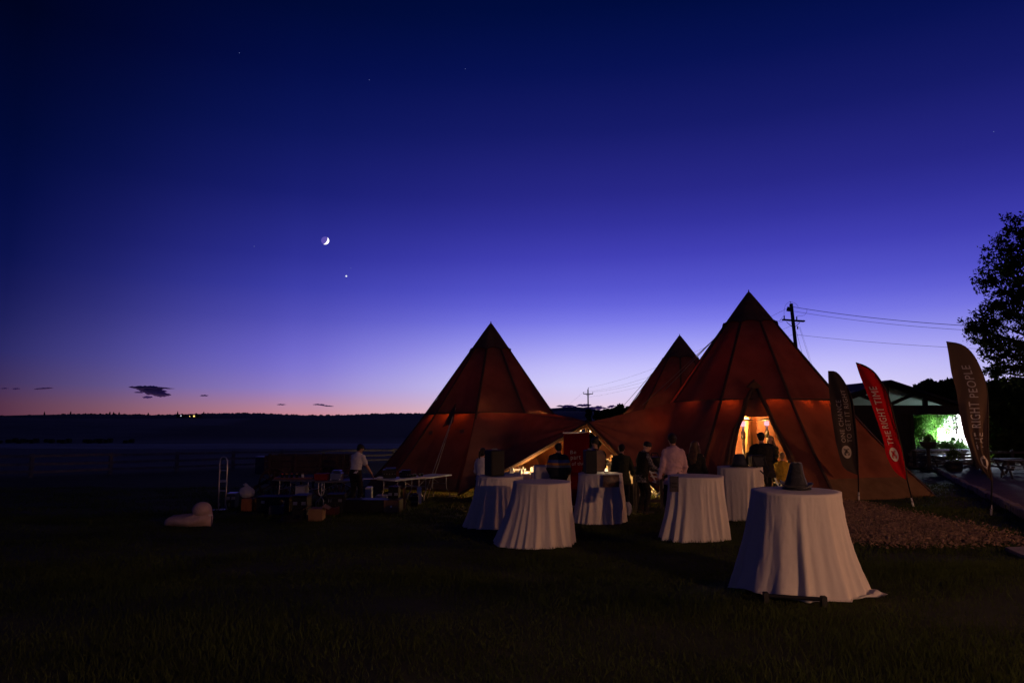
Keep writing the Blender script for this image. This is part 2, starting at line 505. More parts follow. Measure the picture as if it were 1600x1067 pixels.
# ---- two farm houses with a lamp, far off under the hill
M_lampw = emit_mat('far_lamp_warm', (1, .62, .16), 2.2)
M_lampc = emit_mat('far_lamp_cold', (.8, .85, 1), .9)
M_farwall = mat('far_house_wall', (.03, .03, .028), .9, noise=.2)
for px, py, mm, lab, s in ((302, 650, M_lampw, 'tiny far farmhouse with two warm lit windows under the wooded hill', 1.0), (281.5, 649.5, M_lampc, 'tiny far barn with one cold white lamp under the wooded hill', .7)):
    p = W(px, py, 880)
    gz = p.z - 2.0
    hroot = empty('farmhouse', (p.x, p.y, gz), lab, 'house')
    MB().box((p.x, p.y + 6, gz + 1.3), (12, 8, 2.8)).build('wall', M_farwall, hroot)
    MB().add([(p.x - 6.5, p.y + 1.5, gz + 2.7), (p.x + 6.5, p.y + 1.5, gz + 2.7), (p.x + 6.5, p.y + 10.5, gz + 2.7), (p.x - 6.5, p.y + 10.5, gz + 2.7), (p.x - 6.5, p.y + 6, gz + 4.0), (p.x + 6.5, p.y + 6, gz + 4.0)],
             [(0, 1, 5, 4), (2, 3, 4, 5), (1, 2, 5), (3, 0, 4), (3, 2, 1, 0)]).build('roof', M_farwall, hroot)
    MB().box((p.x, p.y + 1.8, p.z), (1.9 * s, .3, 1.7 * s)).build('window', mm, hroot)
    if s == 1.0:
        MB().box((p.x - 5.5, p.y + 1.8, p.z - .3), (.7, .3, .8)).build('window', mm, hroot)

# ---- dark round bales standing out on the pale field
M_bale = mat('round_bale', (.03, .028, .022), 1, noise=.4)
for i, px in enumerate((12, 26, 36, 42, 48, 54, 62, 68, 84, 92, 104, 110, 118, 144, 150, 156, 162, 168, 176, 182, 206, 215)):
    y = 148 + (i * 37 % 11)
    x = (px - 800) / F * y * 1.006
    r = .36 + .2 * ((i * 7) % 5) / 5
    z0 = g(x, y)
    bo = MB().tube([(x - .45, y, z0 + r - .05), (x + .45, y, z0 + r - .05)], r, 14).build('hay_bale', M_bale)
    tag(bo, 'small dark round bale out on the dim field beyond the rail fence', 'hay bale', 'round bales on the field')

# ================================================================== sky objects
def far(px, py, dist):
    return Vector((0, 0, CZ)) + ray(px, py).normalized() * dist
mp = far(508, 376, 9000)
mr = 9000 * math.tan(R(.31))
moon = empty('moon', mp, 'thin crescent moon with its dark side faintly visible', 'moon')
fw = -(mp - Vector((0, 0, CZ))).normalized()
rt = Vector((0, 0, 1)).cross(fw).normalized() * -1
if rt.x < 0: rt = -rt
upv = fw.cross(rt)
if upv.z < 0: upv = -upv
sd = (rt * .80 - upv * .42 - fw * .42).normalized()        # towards the sun below the horizon
mv, mfl, mfd = [], [], []
n_, m_ = 64, 48
# the sphere, split along the terminator; sunlit and dark side are glow colours
ax = sd; bx = ax.orthogonal().normalized(); cx_ = ax.cross(bx)
for half, nm_, mm in ((1, 'lit_crescent', emit_mat('moonlight', (1, .93, .96), 1.6)), (-1, 'dark_side', emit_mat('earthshine', (.105, .075, .40), 1.0))):
    prof = []
    for i in range(25):
        a = (math.pi / 2) * i / 24
        prof.append((math.cos(a), half * math.sin(a)))
    v = []; f = []
    for r_, h_ in prof:
        for k in range(n_):
            t_ = 2 * math.pi * k / n_
            v.append(mp + (ax * h_ + (bx * math.cos(t_) + cx_ * math.sin(t_)) * r_) * mr)
    for i in range(24):
        for k in range(n_):
            k2 = (k + 1) % n_
            f.append((i * n_ + k, i * n_ + k2, (i + 1) * n_ + k2, (i + 1) * n_ + k))
    link_mesh(nm_, v, f, mm, moon, smooth=True)
M_star = emit_mat('starlight', (.85, .88, 1), 1.0)
M_faint = emit_mat('faint_starlight', (.30, .36, .9), .45)
sp = far(541, 431.5, 9000)
o = link_mesh('planet', *(lambda b_: (b_.v, b_.f))(MB().ball(sp, 9000 * math.tan(R(.072)))), M_star)
tag(o, 'bright evening planet below the crescent moon', 'planet')
for px, py, lab in ((1553, 206, 'lone faint star high above the leafy tree'), (397, 385, 'faint star level with the crescent moon'), (577, 125, 'faint star high above the crescent moon'),
                    (548, 419, 'tiny star just above the bright evening planet'), (727, 108, 'faint star high above the twin tent peaks'), (374, 83, 'faint star highest up over the dark field')):
    sp = far(px, py, 9000)
    tag(MB().ball(sp, 9000 * math.tan(R(.026))).build('star', M_faint), lab, 'star')

# thin dusk clouds: real lumpy slabs far away
M_cloud = cloth_mat('dusk_cloud', (.62, .56, .92), (.60, .52, .92), .5, noise=.2, nscale=.004, bump=0)
def cloud(strips, label, D=7000):
    """strips of vapour: each (x0, x1, y, thickness) in the photograph's scale, rebuilt at its distance as a lumpy lens"""
    mb = MB()
    for x0, x1, yc, th, sl in strips:
        c = W((x0 + x1) / 2, yc, D)
        hw = (x1 - x0) / 2 / F * D; hh = th / 2 / F * D
        n1, n2 = 26, 10
        P = []
        for i in range(n1 + 1):
            u = -1 + 2 * i / n1
            e = max(0, 1 - abs(u) ** 2.2)
            wob = .55 + .7 * (mnoise.noise(Vector((u * 4 + x0, yc, 0))) * .5 + .5)
            row = []
            for k in range(n2):
                a = 2 * math.pi * k / n2
                jit = 1 + .5 * mnoise.noise(Vector((u * 9 + x0, math.cos(a) * 2, math.sin(a) * 2 + yc)))
                row.append(c + Vector((u * hw, math.cos(a) * hw * .35 * e, math.sin(a) * hh * e * wob * jit - u * sl / F * D + hh * .6 * mnoise.noise(Vector((u * 3 + yc, 3, x0))))))
            P.append(row)
        mb.grid(P, close=True)
    tag(mb.build('cloud', M_cloud, smooth=True), label, 'cloud')
cloud([(200, 262, 606, 7, 1), (212, 262, 610, 9, 2), (220, 268, 614, 9, 3), (224, 254, 609, 9, 2), (204, 274, 606, 3, 1), (209, 226, 613, 2.5, 0), (222, 239, 620.5, 4, 0), (238, 268, 617, 6, 0)], 'ragged dark cloud bank low over the wooded hill')
cloud([(0, 14, 607, 2.2, 0), (18, 32, 607.5, 2.6, 0)], 'pair of thin dark wisps just above the hill at the frame edge')
cloud([(52, 84, 607, 3, -1)], 'single slim cloud wisp beside the ragged cloud bank')
cloud([(312, 326, 618, 2.4, 0)], 'short dark wisp alone to one side of the ragged cloud bank')
cloud([(432, 447, 632, 2, 0)], 'tiny low wisp just above the woods crest')
cloud([(488, 508, 632, 2.2, 0), (500, 522, 634, 2, 1)], 'chain of tiny low wisps on the pink horizon')
cloud([(868, 905, 634.5, 4, 0), (900, 925, 633, 4.5, 0), (908, 950, 637.5, 5, 0), (930, 942, 635, 2.5, 0), (948, 962, 635, 4, -1), (860, 900, 640, 6, 0), (885, 935, 641, 6, 0)], 'low purple cloud bank behind the far utility pole')
# ================================================================== the tents
TAN = (.215, .076, .060)
M_canvas_up = cloth_mat('canvas_double', TAN, (.58, .050, .014), .006, noise=.38, nscale=1.3, bump=.35, bscale=22)
M_canvas_lo = cloth_mat('canvas_single', (.235, .086, .052), (.64, .085, .016), .010, noise=.38, nscale=1.5, bump=.35, bscale=22)
M_canvas_link = cloth_mat('canvas_link', (.20, .082, .064), (.6, .085, .020), .006, noise=.3, nscale=2.2, bscale=14)
M_cap = cloth_mat('canvas_cap', (.15, .085, .06), (.4, .06, .01), .006, noise=.3, nscale=3)
M_seam = mat('seam_webbing', (.075, .040, .030), .9, noise=.3, nscale=12, bump=.2)
M_skirt = cloth_mat('skirt_cloth', (.17, .10, .06), (.4, .1, .02), .006, noise=.35, nscale=3)
M_mesh = cloth_mat('door_header_cloth', (.22, .10, .06), (.5, .1, .03), .02, noise=.3, nscale=6)
M_lining = mat('lining', (.55, .40, .22), .9, noise=.15, nscale=2, bump=.1)
M_rope = mat('rope', (.22, .20, .18), .9)
M_lampglass = emit_mat('lantern_glow', (1, .62, .25), 2.2)
WARM = (1.0, .50, .13)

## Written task
Please extract exactly the lines of the data, from the first through the line containing "MB().box((p.x - 5.5, p.y", and add no pictures to the copy.

## Exercise solution
Keep writing the Blender script for this image. This is part 2, starting at line 505. More parts follow. Measure the picture as if it were 1600x1067 pixels.
# ---- two farm houses with a lamp, far off under the hill
M_lampw = emit_mat('far_lamp_warm', (1, .62, .16), 2.2)
M_lampc = emit_mat('far_lamp_cold', (.8, .85, 1), .9)
M_farwall = mat('far_house_wall', (.03, .03, .028), .9, noise=.2)
for px, py, mm, lab, s in ((302, 650, M_lampw, 'tiny far farmhouse with two warm lit windows under the wooded hill', 1.0), (281.5, 649.5, M_lampc, 'tiny far barn with one cold white lamp under the wooded hill', .7)):
    p = W(px, py, 880)
    gz = p.z - 2.0
    hroot = empty('farmhouse', (p.x, p.y, gz), lab, 'house')
    MB().box((p.x, p.y + 6, gz + 1.3), (12, 8, 2.8)).build('wall', M_farwall, hroot)
    MB().add([(p.x - 6.5, p.y + 1.5, gz + 2.7), (p.x + 6.5, p.y + 1.5, gz + 2.7), (p.x + 6.5, p.y + 10.5, gz + 2.7), (p.x - 6.5, p.y + 10.5, gz + 2.7), (p.x - 6.5, p.y + 6, gz + 4.0), (p.x + 6.5, p.y + 6, gz + 4.0)],
             [(0, 1, 5, 4), (2, 3, 4, 5), (1, 2, 5), (3, 0, 4), (3, 2, 1, 0)]).build('roof', M_farwall, hroot)
    MB().box((p.x, p.y + 1.8, p.z), (1.9 * s, .3, 1.7 * s)).build('window', mm, hroot)
    if s == 1.0:
        MB().box((p.x - 5.5, p.y + 1.8, p.z - .3), (.7, .3, .8)).build('window', mm, hroot)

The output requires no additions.